As I walked back down the road, I saw a father sitting in the sun, sharing an apple with his two young daughters. One of the little girls was wearing a pair of toy binoculars around her neck. I recalled fondly walks in the country as a very young boy with my father. I promised myself to be true to those old memories and hoped that little girl would grow into a fine woman with a deep love for nature as she remembered this wonderful day.
By the time I got back to the field and sat down to finish my coffee and eat my own apple I was overwhelmed with emotion. Can the simple beauty of nature bring tears to the eyes? Or is it beauty combined with memories recalled, promises kept and promises broken. A bumblebee landed on my hand.
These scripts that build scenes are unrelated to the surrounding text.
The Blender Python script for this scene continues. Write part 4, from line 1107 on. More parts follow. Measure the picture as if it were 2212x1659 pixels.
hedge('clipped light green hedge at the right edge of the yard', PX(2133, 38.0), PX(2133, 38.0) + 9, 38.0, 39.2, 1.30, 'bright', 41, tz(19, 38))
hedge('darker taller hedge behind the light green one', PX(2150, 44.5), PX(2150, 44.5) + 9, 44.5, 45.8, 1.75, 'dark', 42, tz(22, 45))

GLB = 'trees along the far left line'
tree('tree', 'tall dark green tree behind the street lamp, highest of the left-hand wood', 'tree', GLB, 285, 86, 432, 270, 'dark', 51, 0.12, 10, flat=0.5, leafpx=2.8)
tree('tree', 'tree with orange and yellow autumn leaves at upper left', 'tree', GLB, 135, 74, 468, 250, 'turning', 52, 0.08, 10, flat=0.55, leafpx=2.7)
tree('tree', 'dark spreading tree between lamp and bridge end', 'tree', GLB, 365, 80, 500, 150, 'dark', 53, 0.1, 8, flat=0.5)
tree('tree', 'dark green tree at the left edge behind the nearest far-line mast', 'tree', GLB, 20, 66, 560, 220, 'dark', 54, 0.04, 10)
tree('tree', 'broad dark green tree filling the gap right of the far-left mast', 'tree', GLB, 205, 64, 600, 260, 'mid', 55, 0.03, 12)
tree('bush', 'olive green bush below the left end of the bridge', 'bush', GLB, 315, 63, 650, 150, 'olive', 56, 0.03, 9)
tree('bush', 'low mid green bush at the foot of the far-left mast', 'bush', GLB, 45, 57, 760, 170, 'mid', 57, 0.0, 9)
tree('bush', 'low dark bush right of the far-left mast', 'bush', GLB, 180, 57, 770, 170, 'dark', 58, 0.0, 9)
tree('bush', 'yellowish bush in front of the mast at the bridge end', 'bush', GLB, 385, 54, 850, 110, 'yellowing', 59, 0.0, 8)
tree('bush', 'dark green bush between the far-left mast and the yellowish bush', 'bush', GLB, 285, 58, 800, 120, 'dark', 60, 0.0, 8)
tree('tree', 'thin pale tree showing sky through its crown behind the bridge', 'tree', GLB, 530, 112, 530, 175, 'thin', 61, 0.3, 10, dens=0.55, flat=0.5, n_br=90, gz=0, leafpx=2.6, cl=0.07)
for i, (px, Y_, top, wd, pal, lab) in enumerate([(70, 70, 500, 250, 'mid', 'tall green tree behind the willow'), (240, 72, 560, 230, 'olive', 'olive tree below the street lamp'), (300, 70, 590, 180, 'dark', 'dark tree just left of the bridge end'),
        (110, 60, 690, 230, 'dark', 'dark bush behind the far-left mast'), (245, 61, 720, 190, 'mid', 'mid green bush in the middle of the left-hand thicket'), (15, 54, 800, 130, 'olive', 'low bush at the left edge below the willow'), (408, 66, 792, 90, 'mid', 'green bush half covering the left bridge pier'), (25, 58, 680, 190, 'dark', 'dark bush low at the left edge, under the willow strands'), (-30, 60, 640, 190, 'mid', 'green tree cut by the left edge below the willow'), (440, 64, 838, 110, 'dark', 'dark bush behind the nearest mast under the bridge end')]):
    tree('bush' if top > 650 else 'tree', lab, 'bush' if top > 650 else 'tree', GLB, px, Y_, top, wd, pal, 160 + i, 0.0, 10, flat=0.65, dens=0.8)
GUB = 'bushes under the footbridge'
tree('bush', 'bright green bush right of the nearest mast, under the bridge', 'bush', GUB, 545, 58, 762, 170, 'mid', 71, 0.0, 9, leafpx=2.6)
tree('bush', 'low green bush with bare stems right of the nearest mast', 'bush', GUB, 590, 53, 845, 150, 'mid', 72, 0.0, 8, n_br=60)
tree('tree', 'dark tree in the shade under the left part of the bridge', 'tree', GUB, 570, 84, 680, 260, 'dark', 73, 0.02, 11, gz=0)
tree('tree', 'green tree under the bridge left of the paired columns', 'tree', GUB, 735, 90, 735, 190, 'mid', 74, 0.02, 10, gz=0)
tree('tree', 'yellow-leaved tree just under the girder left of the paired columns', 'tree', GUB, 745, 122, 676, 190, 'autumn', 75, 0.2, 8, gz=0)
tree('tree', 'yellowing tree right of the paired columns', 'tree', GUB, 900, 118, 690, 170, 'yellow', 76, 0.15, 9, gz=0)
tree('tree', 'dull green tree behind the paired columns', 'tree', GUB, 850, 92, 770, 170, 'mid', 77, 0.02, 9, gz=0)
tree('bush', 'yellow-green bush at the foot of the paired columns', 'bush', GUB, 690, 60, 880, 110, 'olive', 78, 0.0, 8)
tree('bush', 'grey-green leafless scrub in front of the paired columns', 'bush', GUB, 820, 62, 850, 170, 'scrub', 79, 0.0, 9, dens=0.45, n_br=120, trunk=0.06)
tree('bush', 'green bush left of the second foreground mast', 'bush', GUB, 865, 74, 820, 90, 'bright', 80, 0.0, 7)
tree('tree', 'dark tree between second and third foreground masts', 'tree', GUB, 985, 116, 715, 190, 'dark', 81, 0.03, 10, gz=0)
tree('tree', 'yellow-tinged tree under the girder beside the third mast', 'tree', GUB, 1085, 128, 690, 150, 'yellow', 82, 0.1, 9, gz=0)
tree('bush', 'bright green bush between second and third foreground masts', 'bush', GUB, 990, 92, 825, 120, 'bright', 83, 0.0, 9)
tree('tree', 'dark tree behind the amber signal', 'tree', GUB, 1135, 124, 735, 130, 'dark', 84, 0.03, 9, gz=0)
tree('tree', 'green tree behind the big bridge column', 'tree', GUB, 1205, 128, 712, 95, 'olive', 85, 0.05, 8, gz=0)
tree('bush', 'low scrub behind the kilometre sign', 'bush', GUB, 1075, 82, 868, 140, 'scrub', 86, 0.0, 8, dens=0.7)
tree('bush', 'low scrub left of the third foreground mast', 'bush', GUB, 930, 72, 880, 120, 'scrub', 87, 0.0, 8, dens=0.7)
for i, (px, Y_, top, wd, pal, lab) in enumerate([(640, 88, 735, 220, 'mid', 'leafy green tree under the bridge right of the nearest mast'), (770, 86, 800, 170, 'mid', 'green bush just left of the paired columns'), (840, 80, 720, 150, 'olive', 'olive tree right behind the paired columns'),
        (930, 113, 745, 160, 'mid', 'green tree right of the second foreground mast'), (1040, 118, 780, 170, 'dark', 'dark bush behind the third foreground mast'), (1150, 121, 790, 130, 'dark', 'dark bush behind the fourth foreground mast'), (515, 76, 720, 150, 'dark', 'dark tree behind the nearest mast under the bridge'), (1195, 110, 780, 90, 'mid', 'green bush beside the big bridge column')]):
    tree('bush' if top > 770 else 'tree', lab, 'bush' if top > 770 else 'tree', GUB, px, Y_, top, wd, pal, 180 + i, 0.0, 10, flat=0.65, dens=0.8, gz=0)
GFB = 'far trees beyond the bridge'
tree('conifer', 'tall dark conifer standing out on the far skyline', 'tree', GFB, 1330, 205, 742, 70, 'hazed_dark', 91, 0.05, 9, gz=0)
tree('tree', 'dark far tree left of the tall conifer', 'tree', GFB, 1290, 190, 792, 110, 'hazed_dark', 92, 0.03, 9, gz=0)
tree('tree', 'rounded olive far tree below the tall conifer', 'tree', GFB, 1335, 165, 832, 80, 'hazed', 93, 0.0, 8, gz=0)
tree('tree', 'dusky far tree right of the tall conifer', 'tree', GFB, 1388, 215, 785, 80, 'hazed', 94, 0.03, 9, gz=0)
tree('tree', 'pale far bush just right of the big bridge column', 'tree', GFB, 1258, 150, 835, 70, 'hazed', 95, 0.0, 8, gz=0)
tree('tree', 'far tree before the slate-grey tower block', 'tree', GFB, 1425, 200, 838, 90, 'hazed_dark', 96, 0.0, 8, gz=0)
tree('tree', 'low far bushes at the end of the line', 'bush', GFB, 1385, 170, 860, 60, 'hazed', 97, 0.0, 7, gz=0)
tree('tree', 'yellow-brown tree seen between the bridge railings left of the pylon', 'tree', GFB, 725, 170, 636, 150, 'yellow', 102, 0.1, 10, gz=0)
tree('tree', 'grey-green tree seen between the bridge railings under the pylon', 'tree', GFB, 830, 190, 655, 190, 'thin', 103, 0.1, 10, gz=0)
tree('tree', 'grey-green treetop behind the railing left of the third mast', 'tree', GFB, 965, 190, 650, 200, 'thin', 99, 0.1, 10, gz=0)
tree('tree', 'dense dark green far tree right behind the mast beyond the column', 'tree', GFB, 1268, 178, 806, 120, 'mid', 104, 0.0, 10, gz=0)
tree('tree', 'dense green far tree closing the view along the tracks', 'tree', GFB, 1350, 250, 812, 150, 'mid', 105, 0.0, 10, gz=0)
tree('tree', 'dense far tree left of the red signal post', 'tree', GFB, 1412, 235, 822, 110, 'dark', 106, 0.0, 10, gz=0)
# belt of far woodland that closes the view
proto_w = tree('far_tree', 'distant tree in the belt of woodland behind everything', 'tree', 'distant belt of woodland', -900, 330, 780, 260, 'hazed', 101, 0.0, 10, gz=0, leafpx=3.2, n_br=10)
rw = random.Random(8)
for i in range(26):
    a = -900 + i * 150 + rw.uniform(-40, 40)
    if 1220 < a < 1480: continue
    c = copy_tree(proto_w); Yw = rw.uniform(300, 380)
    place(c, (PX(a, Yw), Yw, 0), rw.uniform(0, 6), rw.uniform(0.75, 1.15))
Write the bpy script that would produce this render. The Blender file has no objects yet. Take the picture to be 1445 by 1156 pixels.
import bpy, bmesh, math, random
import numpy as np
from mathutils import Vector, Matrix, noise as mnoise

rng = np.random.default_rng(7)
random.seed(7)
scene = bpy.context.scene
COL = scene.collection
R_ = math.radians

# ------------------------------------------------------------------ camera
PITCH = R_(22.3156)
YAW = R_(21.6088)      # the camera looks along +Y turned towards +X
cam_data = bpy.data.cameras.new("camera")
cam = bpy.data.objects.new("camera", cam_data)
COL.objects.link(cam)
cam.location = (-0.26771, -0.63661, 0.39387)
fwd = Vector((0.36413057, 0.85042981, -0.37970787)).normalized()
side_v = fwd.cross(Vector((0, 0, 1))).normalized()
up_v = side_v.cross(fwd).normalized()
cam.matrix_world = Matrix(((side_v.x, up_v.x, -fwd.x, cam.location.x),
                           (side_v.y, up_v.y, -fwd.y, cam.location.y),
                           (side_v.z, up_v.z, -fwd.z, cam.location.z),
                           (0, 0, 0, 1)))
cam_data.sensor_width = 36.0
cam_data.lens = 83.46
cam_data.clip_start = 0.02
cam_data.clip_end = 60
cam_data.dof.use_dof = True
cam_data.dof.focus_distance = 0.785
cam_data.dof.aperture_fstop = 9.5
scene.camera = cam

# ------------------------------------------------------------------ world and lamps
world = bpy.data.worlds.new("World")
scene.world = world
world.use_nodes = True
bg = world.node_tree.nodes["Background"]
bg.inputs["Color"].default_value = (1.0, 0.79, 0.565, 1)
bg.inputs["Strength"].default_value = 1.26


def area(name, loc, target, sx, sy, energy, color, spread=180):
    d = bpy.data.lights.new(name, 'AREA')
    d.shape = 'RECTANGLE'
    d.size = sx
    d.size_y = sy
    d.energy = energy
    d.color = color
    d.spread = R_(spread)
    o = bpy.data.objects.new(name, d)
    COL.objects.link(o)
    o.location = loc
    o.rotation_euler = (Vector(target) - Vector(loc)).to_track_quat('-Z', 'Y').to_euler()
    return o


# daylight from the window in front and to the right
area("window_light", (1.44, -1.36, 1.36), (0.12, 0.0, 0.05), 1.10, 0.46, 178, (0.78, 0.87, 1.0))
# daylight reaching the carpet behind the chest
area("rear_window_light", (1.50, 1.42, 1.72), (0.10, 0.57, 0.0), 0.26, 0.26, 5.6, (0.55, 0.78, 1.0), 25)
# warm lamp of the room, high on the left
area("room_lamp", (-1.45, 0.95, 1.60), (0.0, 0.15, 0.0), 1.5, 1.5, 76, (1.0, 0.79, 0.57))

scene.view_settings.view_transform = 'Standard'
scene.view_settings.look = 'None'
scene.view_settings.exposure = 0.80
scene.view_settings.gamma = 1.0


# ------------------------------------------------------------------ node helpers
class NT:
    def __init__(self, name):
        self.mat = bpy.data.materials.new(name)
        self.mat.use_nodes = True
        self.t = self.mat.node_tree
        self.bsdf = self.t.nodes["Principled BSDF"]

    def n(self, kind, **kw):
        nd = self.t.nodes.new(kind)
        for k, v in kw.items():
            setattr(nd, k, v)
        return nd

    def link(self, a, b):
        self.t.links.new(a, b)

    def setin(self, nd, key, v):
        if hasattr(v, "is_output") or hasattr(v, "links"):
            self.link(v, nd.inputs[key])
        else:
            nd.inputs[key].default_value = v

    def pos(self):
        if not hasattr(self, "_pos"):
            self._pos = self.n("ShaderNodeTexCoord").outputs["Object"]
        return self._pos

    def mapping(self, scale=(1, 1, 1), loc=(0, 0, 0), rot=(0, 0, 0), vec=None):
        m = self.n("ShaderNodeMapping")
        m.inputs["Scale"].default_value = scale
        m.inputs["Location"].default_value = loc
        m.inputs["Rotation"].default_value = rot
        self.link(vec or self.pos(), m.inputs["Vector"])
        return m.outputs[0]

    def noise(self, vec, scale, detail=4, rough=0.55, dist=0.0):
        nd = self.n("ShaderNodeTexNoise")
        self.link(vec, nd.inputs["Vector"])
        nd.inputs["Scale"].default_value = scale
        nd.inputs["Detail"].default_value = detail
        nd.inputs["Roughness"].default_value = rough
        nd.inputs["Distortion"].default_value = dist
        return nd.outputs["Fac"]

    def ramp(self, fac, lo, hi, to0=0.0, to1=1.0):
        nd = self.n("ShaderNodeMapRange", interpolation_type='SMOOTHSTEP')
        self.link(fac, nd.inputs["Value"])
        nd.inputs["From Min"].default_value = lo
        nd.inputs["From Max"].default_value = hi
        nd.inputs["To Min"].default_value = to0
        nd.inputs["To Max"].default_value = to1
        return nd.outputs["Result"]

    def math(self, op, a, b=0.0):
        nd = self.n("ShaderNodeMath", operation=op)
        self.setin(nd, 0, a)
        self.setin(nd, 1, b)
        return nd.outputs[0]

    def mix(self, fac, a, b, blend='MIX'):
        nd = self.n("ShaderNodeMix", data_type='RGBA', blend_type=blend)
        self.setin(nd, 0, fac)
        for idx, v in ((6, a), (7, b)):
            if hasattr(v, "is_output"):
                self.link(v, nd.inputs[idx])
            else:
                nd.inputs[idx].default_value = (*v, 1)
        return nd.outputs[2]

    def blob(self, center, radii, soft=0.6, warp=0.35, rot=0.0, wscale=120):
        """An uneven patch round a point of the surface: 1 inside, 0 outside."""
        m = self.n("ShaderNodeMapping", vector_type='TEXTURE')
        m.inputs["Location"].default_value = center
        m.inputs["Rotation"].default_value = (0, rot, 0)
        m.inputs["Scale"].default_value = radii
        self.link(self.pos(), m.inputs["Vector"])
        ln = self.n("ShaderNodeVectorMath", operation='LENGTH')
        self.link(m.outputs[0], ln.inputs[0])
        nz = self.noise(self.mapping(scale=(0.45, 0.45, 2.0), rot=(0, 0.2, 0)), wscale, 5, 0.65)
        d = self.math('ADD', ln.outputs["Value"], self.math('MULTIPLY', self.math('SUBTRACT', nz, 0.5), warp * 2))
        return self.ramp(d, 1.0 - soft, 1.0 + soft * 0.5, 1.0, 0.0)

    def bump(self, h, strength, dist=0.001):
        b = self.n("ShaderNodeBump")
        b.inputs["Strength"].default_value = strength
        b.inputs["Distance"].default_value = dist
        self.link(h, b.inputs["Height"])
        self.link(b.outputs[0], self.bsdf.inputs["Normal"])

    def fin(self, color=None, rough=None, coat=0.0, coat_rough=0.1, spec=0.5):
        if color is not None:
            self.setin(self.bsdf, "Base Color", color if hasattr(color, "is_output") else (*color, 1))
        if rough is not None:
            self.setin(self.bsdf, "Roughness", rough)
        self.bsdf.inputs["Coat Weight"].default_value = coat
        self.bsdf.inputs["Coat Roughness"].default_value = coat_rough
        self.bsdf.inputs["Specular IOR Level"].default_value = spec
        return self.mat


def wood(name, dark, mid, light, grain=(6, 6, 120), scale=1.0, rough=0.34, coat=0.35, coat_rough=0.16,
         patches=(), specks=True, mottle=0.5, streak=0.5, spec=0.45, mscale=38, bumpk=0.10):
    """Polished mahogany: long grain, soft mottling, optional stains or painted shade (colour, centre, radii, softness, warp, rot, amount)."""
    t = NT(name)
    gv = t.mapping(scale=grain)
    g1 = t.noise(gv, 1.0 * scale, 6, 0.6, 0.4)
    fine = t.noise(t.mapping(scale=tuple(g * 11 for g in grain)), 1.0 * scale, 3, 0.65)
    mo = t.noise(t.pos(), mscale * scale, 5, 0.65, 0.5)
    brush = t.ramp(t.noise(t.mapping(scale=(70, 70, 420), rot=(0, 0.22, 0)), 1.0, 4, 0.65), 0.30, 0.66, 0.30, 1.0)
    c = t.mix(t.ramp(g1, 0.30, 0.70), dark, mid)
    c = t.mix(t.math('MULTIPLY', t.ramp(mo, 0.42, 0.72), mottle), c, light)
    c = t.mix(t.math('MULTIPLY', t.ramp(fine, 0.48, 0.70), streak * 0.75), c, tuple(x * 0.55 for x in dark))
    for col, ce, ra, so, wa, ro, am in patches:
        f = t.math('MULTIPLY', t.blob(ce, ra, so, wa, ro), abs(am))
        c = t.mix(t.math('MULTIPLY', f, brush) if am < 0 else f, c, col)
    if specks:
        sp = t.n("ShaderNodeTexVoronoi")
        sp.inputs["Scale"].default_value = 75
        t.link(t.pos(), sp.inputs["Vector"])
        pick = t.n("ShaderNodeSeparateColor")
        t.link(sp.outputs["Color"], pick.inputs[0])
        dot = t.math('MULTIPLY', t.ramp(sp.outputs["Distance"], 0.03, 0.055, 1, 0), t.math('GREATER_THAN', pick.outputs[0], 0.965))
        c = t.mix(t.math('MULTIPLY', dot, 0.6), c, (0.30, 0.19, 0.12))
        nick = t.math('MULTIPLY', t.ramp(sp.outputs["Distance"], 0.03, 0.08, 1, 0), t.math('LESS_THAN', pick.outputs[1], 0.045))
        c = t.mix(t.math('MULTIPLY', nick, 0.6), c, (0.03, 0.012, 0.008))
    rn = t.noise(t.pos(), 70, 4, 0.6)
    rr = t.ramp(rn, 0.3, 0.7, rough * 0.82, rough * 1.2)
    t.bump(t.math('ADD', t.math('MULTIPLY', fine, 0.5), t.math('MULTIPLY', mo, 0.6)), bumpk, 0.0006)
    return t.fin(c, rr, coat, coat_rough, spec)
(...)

I wondered if she was from the same hive as the stumbling drunkard I had watched in July. Had she come to say goodbye as the season was ending, or was she reminding me that another chapter was coming to a close? She flew away and I prepared to head home.
On the way out of the woods, I passed a sassafras tree (Sassafras albidum), its mitten-shaped leaves now yellow, and I remembered teaching my son how to make tea by boiling the roots. Thinking of my boyhood and those little girls, I wished I had spent more time with my own kids in these forests and fields 15 or 20 years ago. I hope they will remember the little time we did spend together. Perhaps I was too busy trying to figure out what I was going to be while forgetting who I already was. I felt better as I coasted rapidly down the hill on my bicycle through the crisp October air. My spirit was buoyed by a hope that it isn’t too late to start remembering who I am and by a promise to return to Moose Hill to prod those memories.